■ **Goal**
Exactly as written, quote every line that follows, skipping the images.
* * * * *
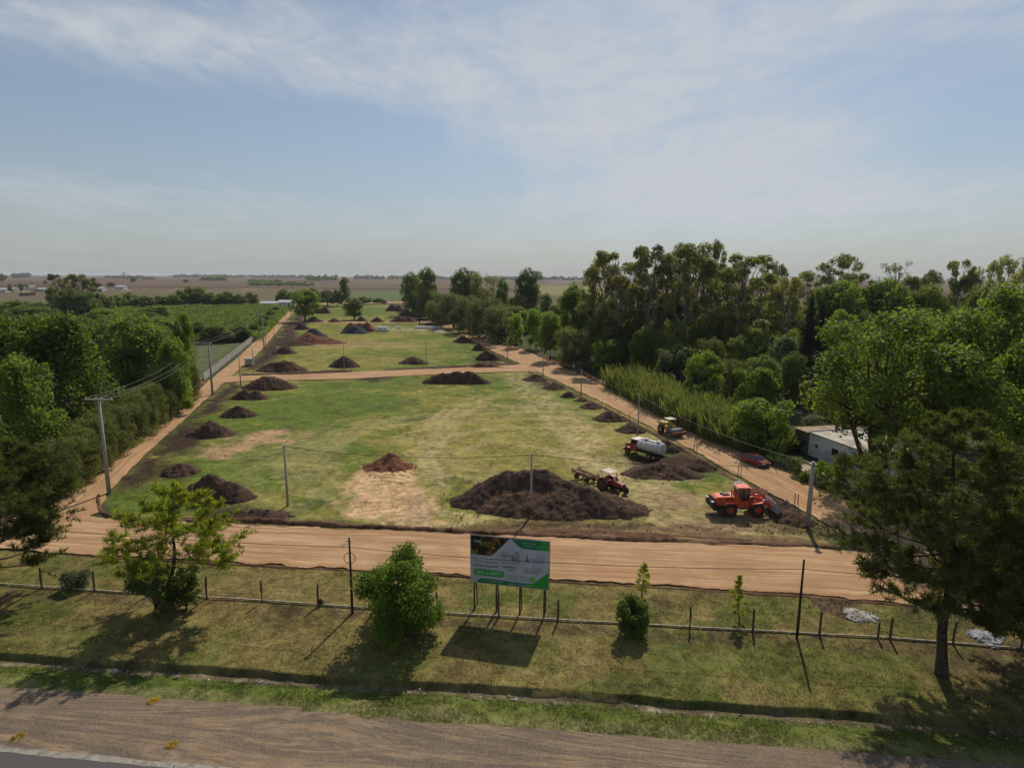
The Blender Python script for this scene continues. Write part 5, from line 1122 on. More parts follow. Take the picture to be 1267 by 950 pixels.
def loader():
    an, A, B = place((903, 639), (937.5, 639)); wb = float(np.linalg.norm(B - A)); k = wb / 3.0; an += .02
    side = np.array([-math.sin(an), math.cos(an)]); c = (A[:2] + B[:2]) / 2 + side * 1.0 * k
    t = thing('wheel_loader', 'bright orange wheel loader pushing soil beside the right corner pole', 'loader', (c[0], c[1], 0), an); t.scale = (k, k, k)
    for x in (-1.5, 1.5):
        for y in (-.95, .95): wheel(t, x, y, .72, .55, M_red_o)
    m = MB(); m.prism([(-3.05, 1.15), (-2.9, .95), (-.35, .85), (-.35, 1.95), (-.9, 2.15), (-2.75, 2.08), (-3.1, 1.95)], -.72, .72, M_orange); m.build('engine_hood', t)
    m = MB(); m.prism([(-3.5, 1.0), (-3.3, .72), (-2.4, .62), (-2.2, 1.12), (-3.06, 1.14), (-3.15, 1.8), (-3.45, 1.5)], -1.1, 1.1, M_black); m.box((-3.12, 0, 1.55), (.1, 1.2, .7), M_black); m.build('counterweight', t)
    m = MB(); m.box((-3.4, -.8, 1.62), (.3, .35, .06), M_grey, bev=.02); m.box((-3.4, .8, 1.62), (.3, .35, .06), M_grey, bev=.02); m.build('rear_step', t)
    m = MB(); m.prism([(-2.3, 1.35), (-2.2, 1.6), (-.95, 1.62), (-.55, 1.2), (-.4, .9), (-.55, .88), (-.85, 1.3), (-1.1, 1.5), (-1.9, 1.5), (-2.15, 1.3)], -1.22, -.68, M_orange); m.build('rear_fender', t)
    m = MB(); m.prism([(-2.3, 1.35), (-2.2, 1.6), (-.95, 1.62), (-.55, 1.2), (-.4, .9), (-.55, .88), (-.85, 1.3), (-1.1, 1.5), (-1.9, 1.5), (-2.15, 1.3)], .68, 1.22, M_orange); m.build('rear_fender', t)
    m = MB(); m.box((-1.75, 0, 2.18), (.7, .55, .16), M_black); m.tube((-1.2, -.3, 2.1), (-1.2, -.3, 2.9), .06, .05, M_black, 8); m.tube((-2.2, .25, 2.05), (-2.2, .25, 2.35), .09, .09, M_grey, 8); m.build('exhaust', t)
    m = MB(); m.box((.05, 0, 1.28), (1.1, 1.3, .75), M_orange); m.box((-.1, 0, 1.75), (1.2, 1.36, .25), M_black); m.build('cab_base', t)
    m = MB(); m.box((.02, 0, 2.35), (1.28, 1.30, 1.15), M_glass, taper=(.90, .92)); cg = m.build('cab_glass', t)
    m = MB()
    for x in (-.62, .0, .66):
        for y in (-.67, .67): m.tube((x, y, 1.8), (x * .90, y * .93, 2.95), .045, .04, M_black if x > -.5 else M_orange, 5)
    m.box((-.68, 0, 2.1), (.06, 1.3, .6), M_orange); m.build('cab_frame', t)
    m = MB(); m.box((.0, 0, 3.02), (1.55, 1.5, .15), M_orange, bev=.05, taper=(.95, .95)); m.build('cab_roof', t)
    m = MB(); m.box((.1, 0, 2.1), (.45, .5, .5), M_black); m.tube((.5, 0, 1.9), (.35, 0, 2.4), .03, .03, M_black, 5); m.build('operator_seat', t)
    for y in (-.55, .55):
        for x in (.75, -.75):
            m = MB(); m.box((x, y, 3.0), (.1, .2, .12), M_lamp); m.build('work_light', t)
    m = MB(); m.box((1.35, 0, .95), (2.0, .7, .65), M_orange); m.box((.95, 0, 1.5), (.7, .8, .8), M_orange, taper=(.7, 1)); m.box((1.5, 0, .7), (.35, 1.7, .3), M_black); m.box((-1.5, 0, .72), (.35, 1.7, .3), M_black); m.box((.2, 0, .7), (.9, .5, .35), M_black); m.build('front_frame', t)
    for s in (-1, 1):
        m = MB(); a, b = sorted((s * .66, s * 1.22)); m.prism([(.72, 1.25), (.85, 1.5), (1.9, 1.58), (2.15, 1.35), (2.05, 1.3), (1.85, 1.5), (.95, 1.44), (.8, 1.2)], a, b, M_orange); m.build('front_fender', t)
        m = MB(); a, b = sorted((s * .42, s * .56)); m.prism([(.85, 2.05), (1.1, 2.12), (2.2, 1.85), (3.15, 1.05), (3.2, .78), (2.95, .75), (2.1, 1.5), (1.0, 1.78)], a, b, M_orange); m.build('lift_arm', t)
        m = MB(); m.tube((1.2, s * .3, 1.0), (2.3, s * .48, 1.35), .075, .075, M_black, 8); m.tube((2.1, s * .45, 1.3), (2.7, s * .48, 1.15), .04, .04, M_grey, 8); m.build('lift_cylinder', t)
        m = MB(); m.box((.72, s * .98, 2.05), (.08, .22, .32), M_black); m.tube((.6, s * .7, 2.3), (.72, s * .96, 2.15), .02, .02, M_black, 5); m.build('mirror', t)
        m = MB()
        for q in range(3): m.box((-.35 + .05 * q, s * .95, .55 + .3 * q), (.4, .25, .04), M_grey)
        m.build('step_ladder', t)
        m = MB(); m.box((2.05, s * .9, 1.75), (.15, .22, .18), M_lamp); m.tube((2.0, s * .9, 1.4), (2.05, s * .9, 1.7), .02, .02, M_black, 5); m.build('headlight', t)
    m = MB(); m.prism([(2.2, 2.25), (2.45, 2.2), (2.75, 1.35), (2.5, 1.3)], -.1, .1, M_orange); m.tube((1.2, 0, 1.9), (2.3, 0, 2.15), .08, .07, M_red_o, 8); m.tube((2.6, 0, 1.4), (3.2, 0, 1.35), .06, .06, M_red_o, 8); m.tube((2.2, -.5, 1.62), (2.2, .5, 1.62), .1, .1, M_orange, 8); m.build('bell_crank', t)
    m = MB(); pr = [(3.25, 1.55), (3.1, 1.1), (3.12, .62), (3.35, .36), (4.15, .30)]; inn = [(4.15, .34), (3.42, .42), (3.2, .66), (3.18, 1.08), (3.33, 1.53)]
    m.prism(pr + inn, -1.3, 1.3, M_grey); 
    for s in (-1, 1):
        a, b = sorted((s * 1.30, s * 1.26)); m.prism([(3.25, 1.55), (3.1, 1.1), (3.12, .62), (3.35, .36), (4.15, .30), (3.9, .9)], a, b, M_grey)
    for q in range(8): m.box((4.22, -1.15 + q * .33, .31), (.2, .1, .05), M_steel)
    m.build('bucket', t)
    m = MB()
    for s in (-1,): m.box((-1.55, -.725, 1.83), (.75, .012, .13), M_black)
    m.build('name_strip', t)
M_red_o = mottled('wheel_red_paint', (.42, .03, .012), (.55, .055, .02), 3, .5, dirt=(DUST, .25))
loader()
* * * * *
■ **Task output**
The Blender Python script for this scene continues. Write part 5, from line 1122 on. More parts follow. Take the picture to be 1267 by 950 pixels.
def loader():
    an, A, B = place((903, 639), (937.5, 639)); wb = float(np.linalg.norm(B - A)); k = wb / 3.0; an += .02
    side = np.array([-math.sin(an), math.cos(an)]); c = (A[:2] + B[:2]) / 2 + side * 1.0 * k
    t = thing('wheel_loader', 'bright orange wheel loader pushing soil beside the right corner pole', 'loader', (c[0], c[1], 0), an); t.scale = (k, k, k)
    for x in (-1.5, 1.5):
        for y in (-.95, .95): wheel(t, x, y, .72, .55, M_red_o)
    m = MB(); m.prism([(-3.05, 1.15), (-2.9, .95), (-.35, .85), (-.35, 1.95), (-.9, 2.15), (-2.75, 2.08), (-3.1, 1.95)], -.72, .72, M_orange); m.build('engine_hood', t)
    m = MB(); m.prism([(-3.5, 1.0), (-3.3, .72), (-2.4, .62), (-2.2, 1.12), (-3.06, 1.14), (-3.15, 1.8), (-3.45, 1.5)], -1.1, 1.1, M_black); m.box((-3.12, 0, 1.55), (.1, 1.2, .7), M_black); m.build('counterweight', t)
    m = MB(); m.box((-3.4, -.8, 1.62), (.3, .35, .06), M_grey, bev=.02); m.box((-3.4, .8, 1.62), (.3, .35, .06), M_grey, bev=.02); m.build('rear_step', t)
    m = MB(); m.prism([(-2.3, 1.35), (-2.2, 1.6), (-.95, 1.62), (-.55, 1.2), (-.4, .9), (-.55, .88), (-.85, 1.3), (-1.1, 1.5), (-1.9, 1.5), (-2.15, 1.3)], -1.22, -.68, M_orange); m.build('rear_fender', t)
    m = MB(); m.prism([(-2.3, 1.35), (-2.2, 1.6), (-.95, 1.62), (-.55, 1.2), (-.4, .9), (-.55, .88), (-.85, 1.3), (-1.1, 1.5), (-1.9, 1.5), (-2.15, 1.3)], .68, 1.22, M_orange); m.build('rear_fender', t)
    m = MB(); m.box((-1.75, 0, 2.18), (.7, .55, .16), M_black); m.tube((-1.2, -.3, 2.1), (-1.2, -.3, 2.9), .06, .05, M_black, 8); m.tube((-2.2, .25, 2.05), (-2.2, .25, 2.35), .09, .09, M_grey, 8); m.build('exhaust', t)
    m = MB(); m.box((.05, 0, 1.28), (1.1, 1.3, .75), M_orange); m.box((-.1, 0, 1.75), (1.2, 1.36, .25), M_black); m.build('cab_base', t)
    m = MB(); m.box((.02, 0, 2.35), (1.28, 1.30, 1.15), M_glass, taper=(.90, .92)); cg = m.build('cab_glass', t)
    m = MB()
    for x in (-.62, .0, .66):
        for y in (-.67, .67): m.tube((x, y, 1.8), (x * .90, y * .93, 2.95), .045, .04, M_black if x > -.5 else M_orange, 5)
    m.box((-.68, 0, 2.1), (.06, 1.3, .6), M_orange); m.build('cab_frame', t)
    m = MB(); m.box((.0, 0, 3.02), (1.55, 1.5, .15), M_orange, bev=.05, taper=(.95, .95)); m.build('cab_roof', t)
    m = MB(); m.box((.1, 0, 2.1), (.45, .5, .5), M_black); m.tube((.5, 0, 1.9), (.35, 0, 2.4), .03, .03, M_black, 5); m.build('operator_seat', t)
    for y in (-.55, .55):
        for x in (.75, -.75):
            m = MB(); m.box((x, y, 3.0), (.1, .2, .12), M_lamp); m.build('work_light', t)
    m = MB(); m.box((1.35, 0, .95), (2.0, .7, .65), M_orange); m.box((.95, 0, 1.5), (.7, .8, .8), M_orange, taper=(.7, 1)); m.box((1.5, 0, .7), (.35, 1.7, .3), M_black); m.box((-1.5, 0, .72), (.35, 1.7, .3), M_black); m.box((.2, 0, .7), (.9, .5, .35), M_black); m.build('front_frame', t)
    for s in (-1, 1):
        m = MB(); a, b = sorted((s * .66, s * 1.22)); m.prism([(.72, 1.25), (.85, 1.5), (1.9, 1.58), (2.15, 1.35), (2.05, 1.3), (1.85, 1.5), (.95, 1.44), (.8, 1.2)], a, b, M_orange); m.build('front_fender', t)
        m = MB(); a, b = sorted((s * .42, s * .56)); m.prism([(.85, 2.05), (1.1, 2.12), (2.2, 1.85), (3.15, 1.05), (3.2, .78), (2.95, .75), (2.1, 1.5), (1.0, 1.78)], a, b, M_orange); m.build('lift_arm', t)
        m = MB(); m.tube((1.2, s * .3, 1.0), (2.3, s * .48, 1.35), .075, .075, M_black, 8); m.tube((2.1, s * .45, 1.3), (2.7, s * .48, 1.15), .04, .04, M_grey, 8); m.build('lift_cylinder', t)
        m = MB(); m.box((.72, s * .98, 2.05), (.08, .22, .32), M_black); m.tube((.6, s * .7, 2.3), (.72, s * .96, 2.15), .02, .02, M_black, 5); m.build('mirror', t)
        m = MB()
        for q in range(3): m.box((-.35 + .05 * q, s * .95, .55 + .3 * q), (.4, .25, .04), M_grey)
        m.build('step_ladder', t)
        m = MB(); m.box((2.05, s * .9, 1.75), (.15, .22, .18), M_lamp); m.tube((2.0, s * .9, 1.4), (2.05, s * .9, 1.7), .02, .02, M_black, 5); m.build('headlight', t)
    m = MB(); m.prism([(2.2, 2.25), (2.45, 2.2), (2.75, 1.35), (2.5, 1.3)], -.1, .1, M_orange); m.tube((1.2, 0, 1.9), (2.3, 0, 2.15), .08, .07, M_red_o, 8); m.tube((2.6, 0, 1.4), (3.2, 0, 1.35), .06, .06, M_red_o, 8); m.tube((2.2, -.5, 1.62), (2.2, .5, 1.62), .1, .1, M_orange, 8); m.build('bell_crank', t)
    m = MB(); pr = [(3.25, 1.55), (3.1, 1.1), (3.12, .62), (3.35, .36), (4.15, .30)]; inn = [(4.15, .34), (3.42, .42), (3.2, .66), (3.18, 1.08), (3.33, 1.53)]
    m.prism(pr + inn, -1.3, 1.3, M_grey); 
    for s in (-1, 1):
        a, b = sorted((s * 1.30, s * 1.26)); m.prism([(3.25, 1.55), (3.1, 1.1), (3.12, .62), (3.35, .36), (4.15, .30), (3.9, .9)], a, b, M_grey)
    for q in range(8): m.box((4.22, -1.15 + q * .33, .31), (.2, .1, .05), M_steel)
    m.build('bucket', t)
    m = MB()
    for s in (-1,): m.box((-1.55, -.725, 1.83), (.75, .012, .13), M_black)
    m.build('name_strip', t)
M_red_o = mottled('wheel_red_paint', (.42, .03, .012), (.55, .055, .02), 3, .5, dirt=(DUST, .25))
loader()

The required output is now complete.